The Lodberries
I visited Lerwick during the week as well, before the storm rolled in on Friday.
Arrived early, visited a greasy spoon (as is my wont), just off the harbour. Ordered breakfast at the kiosk - including tattie scones, not quite hash browns but when in Rome, etc. "Would you like tea or coffee with that?" "coffee, please", "there you go, help yourself to milk" as the lady plonked a spoonful of instant coffee into a mug of hot water in front of me. (I resist the urge to type her accent phonetically; I couldn't do it justice, it was glorious)
Thus fortified, I headed out for a stroll around the town.
Now, it's a weakness of mine that sometimes - not often, but sometimes - maybe - I overthink things. A little. And I had been (over)thinking that while I'm always taking photos with my phone, and enjoy doing it, perhaps all this photographing and documenting of things gets in the way of just taking in whatever it is I'm looking at or experiencing. And so I'd decided that I'd not take photos in Lerwick. A safe place to do it, I bargained with myself, because in a world with Street View, urban areas are pretty much there to be seen whenever you like.
And so I started out, not taking photos.

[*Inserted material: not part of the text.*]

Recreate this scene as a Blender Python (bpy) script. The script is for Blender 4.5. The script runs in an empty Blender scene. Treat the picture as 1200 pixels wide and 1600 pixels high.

But I was WhatsApping my dear wife as I walked past the lodberries - the sea-front houses just off the harbour - and some pressure was applied: "where's my photo of Jimmy Perez's house?" "Ok, just one" - did the touristy thing and took a snap or two when nobody was watching, put phone away.
And then I got a bit further up the road, and was standing, looking across the sound towards Bressay, not taking photos, when a delivery van pulls up. Young dude gets out, scraggly hair, baseball cap. We greet. "Isn't that a lovely view," he says in an Irish accent, "I think I'll take a photo of it." And he does, says goodbye, hops back into his van and drives off.
And I took a photo too, and then I took many more after that.